ACH payments take up to 5 business days to receive acknowledgment of their success or failure:

  1. When created, ACH charges have the initial status of Pending. A pending transaction is immediately created reflecting the payment amount, and can be seen in the “Pending” tab of your payments report. Once a Pending payment is created, it can not be cancelled or modified.

  2. Important: Pending ACH Payments are immediately treated as Accepted payments with respect to registration status, so they will show up as a successful registration in your reports, and they will be given access to all the event details. This is so anyone registering for an event within 5 days of it happening doesn’t have to wait until the ACH payment goes through to complete registering for an event.

  3. Your customer will immediately receive a receipt acknowledging their payment has been initiated, and will also be informed that this payment is “Pending” and they need to ensure they have enough funds in the their bank account to cover the payment.

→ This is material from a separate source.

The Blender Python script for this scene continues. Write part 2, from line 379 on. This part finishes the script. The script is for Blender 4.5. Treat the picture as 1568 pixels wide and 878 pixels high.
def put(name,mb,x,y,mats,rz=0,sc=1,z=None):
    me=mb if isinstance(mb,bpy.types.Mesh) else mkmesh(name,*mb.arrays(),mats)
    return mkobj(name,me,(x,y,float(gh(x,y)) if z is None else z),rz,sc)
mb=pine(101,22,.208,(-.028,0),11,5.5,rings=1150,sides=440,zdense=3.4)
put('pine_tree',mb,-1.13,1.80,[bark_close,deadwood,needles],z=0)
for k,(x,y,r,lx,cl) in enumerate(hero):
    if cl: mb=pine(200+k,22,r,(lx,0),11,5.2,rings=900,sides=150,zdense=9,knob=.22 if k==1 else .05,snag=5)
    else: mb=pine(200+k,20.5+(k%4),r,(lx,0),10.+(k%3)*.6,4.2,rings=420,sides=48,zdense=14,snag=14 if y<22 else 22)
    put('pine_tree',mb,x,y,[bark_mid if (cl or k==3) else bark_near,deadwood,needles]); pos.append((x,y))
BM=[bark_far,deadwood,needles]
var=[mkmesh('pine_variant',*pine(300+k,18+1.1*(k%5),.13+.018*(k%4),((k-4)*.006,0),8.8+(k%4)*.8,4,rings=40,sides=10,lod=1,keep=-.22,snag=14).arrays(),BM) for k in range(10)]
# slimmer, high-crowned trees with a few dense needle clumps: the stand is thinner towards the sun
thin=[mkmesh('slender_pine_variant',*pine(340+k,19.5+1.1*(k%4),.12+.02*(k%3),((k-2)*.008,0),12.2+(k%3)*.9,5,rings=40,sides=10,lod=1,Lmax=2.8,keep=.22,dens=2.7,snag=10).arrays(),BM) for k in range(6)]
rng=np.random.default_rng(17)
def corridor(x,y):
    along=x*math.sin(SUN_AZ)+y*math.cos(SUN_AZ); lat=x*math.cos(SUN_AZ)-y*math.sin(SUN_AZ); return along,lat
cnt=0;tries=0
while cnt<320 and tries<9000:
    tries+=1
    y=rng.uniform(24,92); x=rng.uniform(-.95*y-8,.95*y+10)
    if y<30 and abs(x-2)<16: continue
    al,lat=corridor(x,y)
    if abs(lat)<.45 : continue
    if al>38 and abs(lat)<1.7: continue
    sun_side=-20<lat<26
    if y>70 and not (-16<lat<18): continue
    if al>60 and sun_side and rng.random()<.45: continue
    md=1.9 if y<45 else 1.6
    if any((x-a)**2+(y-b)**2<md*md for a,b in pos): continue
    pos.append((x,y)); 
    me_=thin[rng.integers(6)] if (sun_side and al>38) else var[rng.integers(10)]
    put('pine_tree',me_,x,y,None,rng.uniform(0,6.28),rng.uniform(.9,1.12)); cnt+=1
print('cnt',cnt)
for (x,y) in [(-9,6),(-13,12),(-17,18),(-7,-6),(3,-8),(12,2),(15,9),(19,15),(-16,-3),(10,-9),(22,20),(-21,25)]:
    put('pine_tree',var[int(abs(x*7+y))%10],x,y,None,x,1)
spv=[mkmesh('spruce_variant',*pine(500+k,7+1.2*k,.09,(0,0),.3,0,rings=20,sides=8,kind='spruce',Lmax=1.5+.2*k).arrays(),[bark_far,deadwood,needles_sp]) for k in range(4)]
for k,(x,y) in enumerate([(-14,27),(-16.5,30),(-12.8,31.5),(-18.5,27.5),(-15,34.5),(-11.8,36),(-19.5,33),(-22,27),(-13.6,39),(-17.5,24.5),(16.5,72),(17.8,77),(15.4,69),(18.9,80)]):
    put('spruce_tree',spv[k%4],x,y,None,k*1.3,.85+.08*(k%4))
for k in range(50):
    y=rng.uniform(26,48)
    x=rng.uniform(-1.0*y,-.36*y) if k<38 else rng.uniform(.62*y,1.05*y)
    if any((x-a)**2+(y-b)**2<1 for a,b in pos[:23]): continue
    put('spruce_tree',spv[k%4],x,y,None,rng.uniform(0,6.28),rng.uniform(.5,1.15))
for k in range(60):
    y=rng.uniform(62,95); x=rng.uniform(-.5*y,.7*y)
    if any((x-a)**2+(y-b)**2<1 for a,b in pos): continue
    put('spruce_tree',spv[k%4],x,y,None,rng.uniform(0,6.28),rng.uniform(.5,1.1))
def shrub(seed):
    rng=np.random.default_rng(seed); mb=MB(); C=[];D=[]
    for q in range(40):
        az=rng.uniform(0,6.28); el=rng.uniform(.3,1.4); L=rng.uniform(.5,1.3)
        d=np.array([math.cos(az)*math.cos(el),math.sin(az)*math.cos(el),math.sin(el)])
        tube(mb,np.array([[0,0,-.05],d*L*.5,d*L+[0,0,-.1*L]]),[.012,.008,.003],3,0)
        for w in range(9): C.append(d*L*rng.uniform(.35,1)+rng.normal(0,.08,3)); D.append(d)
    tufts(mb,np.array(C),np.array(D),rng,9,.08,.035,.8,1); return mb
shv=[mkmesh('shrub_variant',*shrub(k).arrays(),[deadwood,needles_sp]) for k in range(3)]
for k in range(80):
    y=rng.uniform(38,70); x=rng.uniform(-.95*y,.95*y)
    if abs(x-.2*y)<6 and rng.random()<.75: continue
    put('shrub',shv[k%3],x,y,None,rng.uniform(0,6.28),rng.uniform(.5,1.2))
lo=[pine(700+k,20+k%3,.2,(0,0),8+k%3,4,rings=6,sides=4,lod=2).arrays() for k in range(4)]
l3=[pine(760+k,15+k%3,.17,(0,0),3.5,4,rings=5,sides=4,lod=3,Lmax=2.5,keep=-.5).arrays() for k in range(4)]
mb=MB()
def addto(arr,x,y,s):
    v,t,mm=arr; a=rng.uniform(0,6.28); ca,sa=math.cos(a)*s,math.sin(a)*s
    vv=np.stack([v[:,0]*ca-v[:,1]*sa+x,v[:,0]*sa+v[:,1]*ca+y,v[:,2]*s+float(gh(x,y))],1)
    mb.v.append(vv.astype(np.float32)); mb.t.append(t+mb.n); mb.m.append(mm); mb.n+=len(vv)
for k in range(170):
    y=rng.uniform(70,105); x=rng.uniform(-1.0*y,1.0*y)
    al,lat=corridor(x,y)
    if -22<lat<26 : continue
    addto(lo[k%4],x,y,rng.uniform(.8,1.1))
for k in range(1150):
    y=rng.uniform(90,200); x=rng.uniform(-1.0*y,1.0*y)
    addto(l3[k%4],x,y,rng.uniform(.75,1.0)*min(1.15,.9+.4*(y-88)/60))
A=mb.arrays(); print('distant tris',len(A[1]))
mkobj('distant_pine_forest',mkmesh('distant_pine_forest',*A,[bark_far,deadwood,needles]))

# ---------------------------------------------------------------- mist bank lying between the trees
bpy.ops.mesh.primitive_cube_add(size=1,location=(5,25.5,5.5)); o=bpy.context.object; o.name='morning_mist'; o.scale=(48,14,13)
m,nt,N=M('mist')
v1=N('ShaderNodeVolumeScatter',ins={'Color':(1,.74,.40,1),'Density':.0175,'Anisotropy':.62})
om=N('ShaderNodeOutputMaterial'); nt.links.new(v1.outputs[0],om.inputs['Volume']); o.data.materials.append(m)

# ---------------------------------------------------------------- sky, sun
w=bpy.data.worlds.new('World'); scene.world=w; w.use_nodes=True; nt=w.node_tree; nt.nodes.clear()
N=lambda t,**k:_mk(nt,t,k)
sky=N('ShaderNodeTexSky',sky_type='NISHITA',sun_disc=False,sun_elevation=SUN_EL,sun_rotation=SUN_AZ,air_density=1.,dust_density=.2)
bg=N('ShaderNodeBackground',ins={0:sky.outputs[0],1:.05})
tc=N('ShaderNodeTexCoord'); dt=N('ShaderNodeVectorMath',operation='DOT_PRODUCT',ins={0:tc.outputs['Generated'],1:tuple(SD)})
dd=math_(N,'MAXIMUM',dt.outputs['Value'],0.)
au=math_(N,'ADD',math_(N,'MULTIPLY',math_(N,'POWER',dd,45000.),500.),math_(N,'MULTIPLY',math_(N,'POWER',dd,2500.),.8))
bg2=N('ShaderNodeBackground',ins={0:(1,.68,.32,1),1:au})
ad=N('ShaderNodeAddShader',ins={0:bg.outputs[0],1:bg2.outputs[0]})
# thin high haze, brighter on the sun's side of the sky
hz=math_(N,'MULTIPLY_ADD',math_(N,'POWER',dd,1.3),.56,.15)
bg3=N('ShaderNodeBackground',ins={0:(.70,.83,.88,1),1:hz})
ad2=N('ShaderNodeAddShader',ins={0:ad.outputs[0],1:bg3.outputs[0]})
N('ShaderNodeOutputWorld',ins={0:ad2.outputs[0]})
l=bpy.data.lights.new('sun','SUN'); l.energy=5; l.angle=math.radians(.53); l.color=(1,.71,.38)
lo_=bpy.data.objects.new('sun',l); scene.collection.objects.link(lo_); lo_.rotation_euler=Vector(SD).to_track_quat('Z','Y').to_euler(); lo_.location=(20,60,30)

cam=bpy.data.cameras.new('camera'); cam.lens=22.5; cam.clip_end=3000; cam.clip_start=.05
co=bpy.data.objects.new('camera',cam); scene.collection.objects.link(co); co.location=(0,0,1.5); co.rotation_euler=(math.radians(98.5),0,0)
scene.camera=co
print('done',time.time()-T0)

  4. During the following 5 business days, the payment transitions to either Accepted or Failed depending on the customer’s bank.

  5. Accepted ACH payments are reflected in your available balance after 7 business days, at which point the funds are available for automatic transfer to your bank account.

Failed ACH Payments


Failures can happen for a number of reasons, such as insufficient funds, a bad account number, or the customer disabling debits from their bank account.

  1. Before a Pending Payment is created, we perform a check and confirm there are sufficient funds to cover the payment amount. However, because when those funds are removed are controlled by the bank, there is no way of knowing if there will still be sufficient funds when the payment is actually withdrawn from the customer’s bank account.
  2. Failed ACH payments reverse the Pending transaction created.
  3. Both you and the customer will be notified of a failed payment, which will then show up under “Outstanding” payments.
  4. Because Pending ACH Payments are treated as a successfully completed registration as soon as the payment is created, if the payment then fails, that customer’s registration will still show up as completed in the system. The customer will see the payment is now outstanding, but if any further action is needed you will need to follow up with the customer manually.


ACH disputes


Disputes on ACH payments are fundamentally different than those on credit card payments. If a customer’s bank accepts the request to return the funds for a disputed charge, the funds are immediately removed from our account. As a result we will add the equivalent charge to your monthly billing to recoup these funds. 

Unlike credit card disputes, you can’t contest ACH reversals. You must contact your customer to resolve the situation. The ACH network allows 60 days for consumers to contest a debit.